■ MATERIAL ■

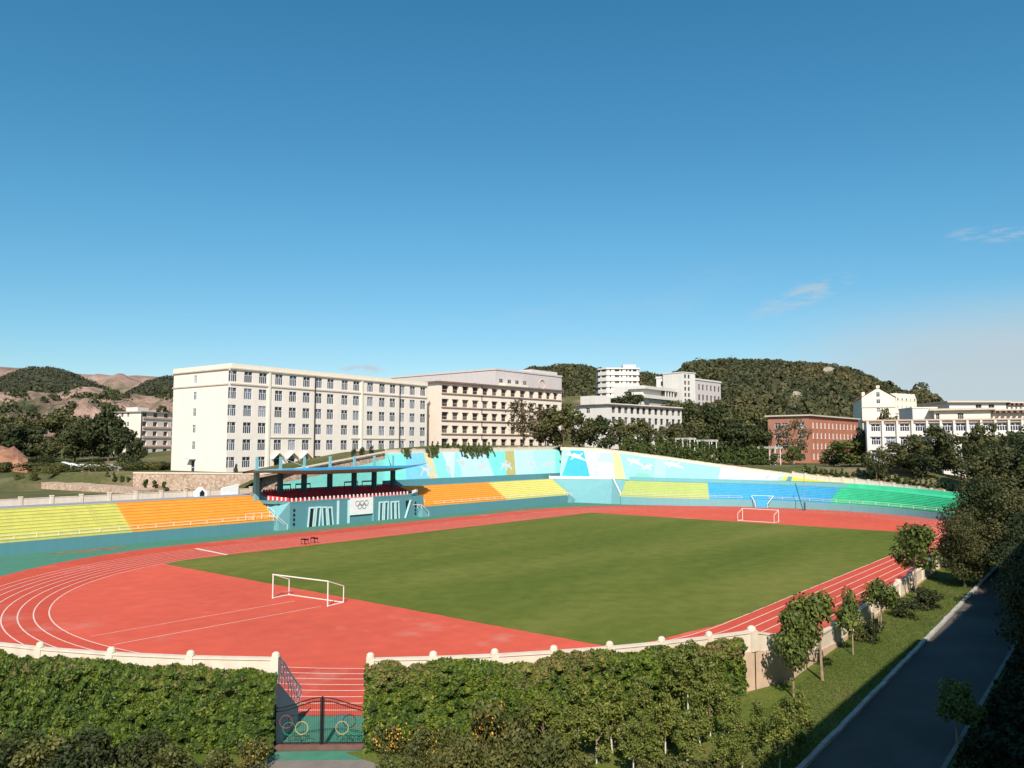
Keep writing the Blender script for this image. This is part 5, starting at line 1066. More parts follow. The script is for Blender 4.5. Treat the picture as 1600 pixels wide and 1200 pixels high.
# ---- the block the photograph was taken from: stands along the road, throws the shade on it
cb_ = Building('road_block', 'long cream block along the shaded road, its wall just outside the view', 'building', (-78, -101.35), (66, -101.35), 14, 0.0, 18.8, M['cream'])
pass
tb = cb_.t; tb.rotation_euler = (0, 0, 0); MW[tb] = Matrix.Translation((-78, -101.35, 0))
mb = MB(); Lc = 144.0
ops = [(u, z, 1.9, 2.0) for u in np.arange(4, Lc - 3, 3.8) for z in (1.2, 4.9, 8.6, 12.3, 16.0)]
mb.v, mb.f, mb.m = [], [], []
facade(mb, Vector((Lc, 0, 0)), (-1, 0, 0), 18.6, Lc, ops, 0.22)
mb.quad((0, 0, 18.6), (Lc, 0, 18.6), (Lc, -14, 18.6), (0, -14, 18.6)); mb.quad((0, 0, -1), (0, -14, -1), (0, -14, 18.6), (0, 0, 18.6)); mb.quad((Lc, 0, -1), (Lc, -14, -1), (Lc, -14, 18.6), (Lc, 0, 18.6)); mb.quad((0, -14, -1), (Lc, -14, -1), (Lc, -14, 18.6), (0, -14, 18.6)); mb.quad((0, 0, -1), (Lc, 0, -1), (Lc, 0, 0), (0, 0, 0))
mb.build('wall', M['cream'], tb, world=False)
mb = MB()
for (u, z, w, h) in ops: mb.quad((Lc - u - w / 2, -0.2, z), (Lc - u + w / 2, -0.2, z), (Lc - u + w / 2, -0.2, z + h), (Lc - u - w / 2, -0.2, z + h))
mb.build('windows', M['glass'], tb, world=False)['kind'] = 'stuff'
mb = MB(); mb.box(0, 70, -12, -0.05, 18.604, 20.3); mb.box(70.0, Lc, -13.9, -0.05, 18.606, 19.1); mb.build('roof_parapet', M['cream2'], tb, world=False)

# ================================================================== EARTHWORKS AND SMALL THINGS BEHIND THE STANDS
def ribbon_wall(name, label, pts, mat, th=0.5, cat='wall', cap=None):
    """pts: (x, y, z_bottom, z_top)"""
    mb = MB(); V3 = [Vector((p[0], p[1], 0)) for p in pts]; Nn = normals(V3, Vector((40, -30, 0)))
    fb, ft = [v + UP * p[2] for v, p in zip(V3, pts)], [v + UP * p[3] for v, p in zip(V3, pts)]; bb_, bt = [v + n_ * th + UP * p[2] for v, n_, p in zip(V3, Nn, pts)], [v + n_ * th + UP * p[3] for v, n_, p in zip(V3, Nn, pts)]
    for X, Y in ((fb, ft), (ft, bt), (bt, bb_)): strip(mb, X, Y, False)
    for i in (0, -1): mb.quad(fb[i], bb_[i], bt[i], ft[i])
    if cap:
        root = thing(name, label, cat, pts[0][:3]); mb.build('wall', mat, root); c_ = MB()
        for X0, X1, Y0, Y1 in [(ft[i] - Nn[i] * 0.12, ft[i + 1] - Nn[i + 1] * 0.12, bt[i], bt[i + 1]) for i in range(len(ft) - 1)]: c_.hexa([X0 + UP * 0.004, X1 + UP * 0.004, Y1 + UP * 0.004, Y0 + UP * 0.004, X0 + UP * 0.3, X1 + UP * 0.3, Y1 + UP * 0.3, Y0 + UP * 0.3])
        c_.build('coping', cap, root); return root
    return tag(mb.build(name, mat), label, cat)
ribbon_wall('retaining_wall', 'tall rubble stone retaining wall below the big teaching block', [(28.4, 67.0, 4.5, 9.35), (34, 53.9, 4.5, 9.4), (39.5, 41.0, 4.5, 9.4), (40.6, 38.2, 4.5, 9.4), (48, 37.0, 4.5, 10.3), (60, 36.9, 4.5, 12.0), (72.5, 36.9, 5, 13.7)], M['stone'], 0.7, cap=M['parapet'])
mb = MB(); mb.add([(43, 36.0, 5.5), (72, 36.0, 5.5), (72, 36.3, 12.3), (56, 36.3, 9.4), (43, 36.3, 7.6)], [(0, 1, 2, 3, 4)]); mb.add([(43, 36.35, 5.5), (72, 36.35, 5.5), (72, 36.35, 12.3), (56, 36.35, 9.4), (43, 36.35, 7.6)], [(4, 3, 2, 1, 0)])
tag(mb.build('rear_wall', M['m_turq2']), 'teal painted wall rising to the right behind the tribune', 'wall')
# low planted stone wall with small conifers
A, Bq = at_d(104, 757, 178), at_d(252, 770, 160)
A.z = Bq.z = 0
ribbon_wall('planter_wall', 'low sloping stone wall with a row of small cone shrubs, left of the retaining wall', [(lerp(A.x, Bq.x, f), lerp(A.y, Bq.y, f), 4, lerp(at_d(104, 752, 178).z, at_d(252, 764, 160).z, f)) for f in (0, .25, .5, .75, 1)], M['stone'], 5.5)
for i, px in enumerate((159, 170, 183, 194, 207, 220, 233, 246)):
    f = (px - 104) / 148.; p = A.lerp(Bq, f) + (FWD * 3.0); z = at_d(px, lerp(748, 761, (px - 159) / 87), p.dot(FWD) - CAM.dot(FWD)).z
    tree('cone', 'cone_shrub', ('leftmost', 'second', 'third', 'fourth', 'fifth', 'sixth', 'seventh', 'rightmost')[i] + ' of the eight small dark cone shrubs on the low stone wall', 'shrub', p.x, p.y, z - 0.5, 2.3, 1.0, 'cone shrubs on the low stone wall')
# red soil bank, brick garden wall
def bank(name, label, x0, x1, d0, d1, h, mat, cat='soil bank'):
    mb = MB(); m_, n_ = 12, 6; V_ = []
    for i in range(m_ + 1):
        for j in range(n_ + 1):
            px = lerp(x0, x1, i / m_); q = at_d(px, 698, lerp(d0, d1, j / n_)); z = gz(q.x, q.y) - 0.3 + h * math.sin(math.pi * i / m_) ** 0.5 * math.sin(math.pi * j / n_) ** 0.7 * random.uniform(0.85, 1.1); V_.append((q.x, q.y, z))
    mb.add(V_, [(i * (n_ + 1) + j, (i + 1) * (n_ + 1) + j, (i + 1) * (n_ + 1) + j + 1, i * (n_ + 1) + j + 1) for i in range(m_) for j in range(n_)]); return tag(mb.build(name, mat), label, cat)
bank('soil_bank', 'heap of bare reddish soil at the left edge below the dark trees', -40, 52, 205, 228, 5.2, M['soil'])
p0, p1 = at_d(-30, 770, 176), at_d(88, 768, 176)
ribbon_wall('garden_wall', 'low reddish brick wall behind the parapet at the left edge', [(p0.x, p0.y, 4, at_d(0, 760, 176).z), (p1.x, p1.y, 4, at_d(0, 756.5, 176).z)], M['soil'], 0.4)
# row of tilted white slabs
slm = MB(); slm.hexa([(-0.9, -1.6, 0.25), (0.9, -1.6, 0.25), (0.9, 1.6, 1.25), (-0.9, 1.6, 1.25), (-0.9, -1.6, 0.37), (0.9, -1.6, 0.37), (0.9, 1.6, 1.37), (-0.9, 1.6, 1.37)]); slme = slm.mesh('slab', M['white'])
lgm = MB(); lgm.box(-0.7, -0.5, -0.9, -0.7, -0.6, 0.4); lgm.box(0.5, 0.7, -0.9, -0.7, -0.6, 0.4); lgm.box(-0.7, -0.5, 0.9, 1.1, -0.6, 1.05); lgm.box(0.5, 0.7, 0.9, 1.1, -0.6, 1.05); lgme = lgm.mesh('leg', M['kerb'])
for i, (px, d_) in enumerate(((109, 214), (121, 212), (138, 207), (149, 207), (160, 207), (171, 207), (183, 207))):
    q = at_d(px, 700, d_); t_ = thing('slab_table', ('leftmost', 'second', 'third', 'fourth', 'fifth', 'sixth', 'rightmost')[i] + ' of the white slab tables below the dark trees on the left', 'table', (q.x, q.y, gz(q.x, q.y) + 1.3), R(40), 'white slab tables below the trees')
    place(slme, 'slab', t_); place(lgme, 'leg', t_)
# small white tent like hut behind the orange stand
q = at_y(313, 770, 34.2); ht = thing('kiosk', 'tiny white gabled kiosk with dark opening behind the orange left stand', 'kiosk', (q.x, 34.2, 6.02)); x = q.x
mb = MB(); mb.add([(x - 1.0, 33.6, 6.02), (x + 1.0, 33.6, 6.02), (x + 1.0, 33.6, 6.9), (x, 33.6, 7.7), (x - 1.0, 33.6, 6.9), (x - 1.0, 34.8, 6.02), (x + 1.0, 34.8, 6.02), (x + 1.0, 34.8, 6.9), (x, 34.8, 7.7), (x - 1.0, 34.8, 6.9)], [(0, 1, 2, 3, 4), (9, 8, 7, 6, 5), (2, 7, 8, 3), (3, 8, 9, 4), (0, 4, 9, 5), (1, 6, 7, 2)]); mb.build('body', M['white'], ht)
mb = MB(); mb.add([(x - 0.45, 33.57, 6.1), (x + 0.45, 33.57, 6.1), (x + 0.45, 33.57, 6.75), (x, 33.57, 7.2), (x - 0.45, 33.57, 6.75)], [(0, 1, 2, 3, 4)]); mb.build('opening', M['void'], ht)
# little stepped gable end of the parapet next to the tribune
mb = MB(); mb.prism([(29.8, 34.8), (33.2, 34.8), (33.2, 35.3), (29.8, 35.3)], 5.9, [7.3, 7.9, 7.9, 7.3]); tag(mb.build('parapet_end', M['white']), 'white end piece of the parapet beside the tribune', 'wall')

# football goals: tall frame towards the camera, lower frame behind
def goal(label, c, yaw, w=7.5, h=2.35, h2=1.6, dep=2.1):
    t_ = thing('football_goal', label, 'goal', c, yaw); rr = 0.062
    for s_ in (-1, 1):
        mb = MB(); mb.tube((0, s_ * w / 2, 0), (0, s_ * w / 2, h), rr, n=8); mb.build('post', M['goalwhite'], t_, world=False)
        mb = MB(); mb.tube((dep, s_ * w / 2, 0), (dep, s_ * w / 2, h2), rr * 0.8, n=8); mb.build('rear_post', M['goalwhite'], t_, world=False)
        mb = MB(); mb.tube((0, s_ * w / 2, h), (dep, s_ * w / 2, h2), rr * 0.8, n=8); mb.tube((0, s_ * w / 2, 0.06), (dep, s_ * w / 2, 0.06), rr * 0.8, n=8); mb.build('side_bar', M['goalwhite'], t_, world=False)
    mb = MB(); mb.tube((0, -w / 2 - rr, h), (0, w / 2 + rr, h), rr, n=8); mb.build('crossbar', M['goalwhite'], t_, world=False)
    mb = MB(); mb.tube((dep, -w / 2, 0.06), (dep, w / 2, 0.06), rr * 0.8, n=8); mb.build('ground_bar', M['goalwhite'], t_, world=False)
gl, gr_ = at_z(431, 934, 0), at_z(507, 949.5, 0); gl2 = at_z(460, 928, 0)
goal('white tubular football goal standing on the red apron at the near end', tuple((gl + gr_) / 2), math.atan2(gl2.y - gl.y, gl2.x - gl.x))
gl, gr_ = at_z(1162, 812.5, 0), at_z(1215, 815.5, 0)
goal('small looking white football goal at the far end of the pitch', tuple((gl + gr_) / 2), math.pi, h2=1.5, dep=2.4)
# two dark benches on the far track edge
for (px, py, n_, lab) in ((476, 850, 1, 'small dark pair of hurdles at the pitch edge, the left of two'), (491, 848, 1, 'small dark pair of hurdles at the pitch edge, the right of two')):
    q = at_z(px, py, 0); t_ = thing('hurdle_stack', lab, 'hurdles', (q.x, q.y, 0.01), R(-4))
    for i in range(n_):
        for kx in (-0.55, 0.35):
            mb = MB(); x0 = i * 0.9 - n_ * 0.45 + (kx > 0) * 0.0; mb.box(x0, x0 + 0.78, -0.03 + kx, 0.03 + kx, 0.62, 0.82); mb.tube((x0 + 0.06, kx, 0), (x0 + 0.06, kx, 0.64), 0.03, n=5); mb.tube((x0 + 0.72, kx, 0), (x0 + 0.72, kx, 0.64), 0.03, n=5); mb.tube((x0 + 0.06, kx, 0.04), (x0 + 0.06, kx - 0.5, 0.04), 0.03, n=5); mb.tube((x0 + 0.72, kx, 0.04), (x0 + 0.72, kx - 0.5, 0.04), 0.03, n=5)
            mb.build('hurdle', M['black'], t_, world=False)
# poles at the far bend
q = at_z(1257.5, 797.5, 0); t_ = thing('lamp_pole', 'thin tall grey pole at the foot of the blue far stand', 'pole', tuple(q)); ht_ = 9.6
mb = MB(); mb.tube(q, q + UP * ht_, 0.09, 0.05, n=6); mb.build('mast', M['roofgrey'], t_)
mb = MB(); mb.tube(q - UP * 0.02, q + UP * 1.9, 0.2, n=8); mb.build('base', M['tealdark'], t_)
mb = MB(); mb.tube(q + UP * (ht_ - 0.1), q + UP * ht_ + RGT * 0.5, 0.05, n=5); mb.build('bracket', M['roofgrey'], t_)
q2 = at_z(1255, 798, 0) ; tp = q2 + UP * 6.4 - RGT * 1.7; mb = MB(); mb.tube(q2 + UP * 0.0, tp, 0.1, n=6); tag(mb.build('leaning_pole', M['tealdark']), 'dark pole leaning left beside the tall grey pole', 'pole')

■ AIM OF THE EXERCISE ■
Every line from the start of the listing above through the line with "mb = MB(); mb.box(0, 70, -12, -0.05, 18.604, 20.3);" should be repeated exactly; skip the pictures and add nothing else.

■ ANSWER TO THIS TASK ■
Keep writing the Blender script for this image. This is part 5, starting at line 1066. More parts follow. The script is for Blender 4.5. Treat the picture as 1600 pixels wide and 1200 pixels high.
# ---- the block the photograph was taken from: stands along the road, throws the shade on it
cb_ = Building('road_block', 'long cream block along the shaded road, its wall just outside the view', 'building', (-78, -101.35), (66, -101.35), 14, 0.0, 18.8, M['cream'])
pass
tb = cb_.t; tb.rotation_euler = (0, 0, 0); MW[tb] = Matrix.Translation((-78, -101.35, 0))
mb = MB(); Lc = 144.0
ops = [(u, z, 1.9, 2.0) for u in np.arange(4, Lc - 3, 3.8) for z in (1.2, 4.9, 8.6, 12.3, 16.0)]
mb.v, mb.f, mb.m = [], [], []
facade(mb, Vector((Lc, 0, 0)), (-1, 0, 0), 18.6, Lc, ops, 0.22)
mb.quad((0, 0, 18.6), (Lc, 0, 18.6), (Lc, -14, 18.6), (0, -14, 18.6)); mb.quad((0, 0, -1), (0, -14, -1), (0, -14, 18.6), (0, 0, 18.6)); mb.quad((Lc, 0, -1), (Lc, -14, -1), (Lc, -14, 18.6), (Lc, 0, 18.6)); mb.quad((0, -14, -1), (Lc, -14, -1), (Lc, -14, 18.6), (0, -14, 18.6)); mb.quad((0, 0, -1), (Lc, 0, -1), (Lc, 0, 0), (0, 0, 0))
mb.build('wall', M['cream'], tb, world=False)
mb = MB()
for (u, z, w, h) in ops: mb.quad((Lc - u - w / 2, -0.2, z), (Lc - u + w / 2, -0.2, z), (Lc - u + w / 2, -0.2, z + h), (Lc - u - w / 2, -0.2, z + h))
mb.build('windows', M['glass'], tb, world=False)['kind'] = 'stuff'
mb = MB(); mb.box(0, 70, -12, -0.05, 18.604, 20.3); mb.box(70.0, Lc, -13.9, -0.05, 18.606, 19.1); mb.build('roof_parapet', M['cream2'], tb, world=False)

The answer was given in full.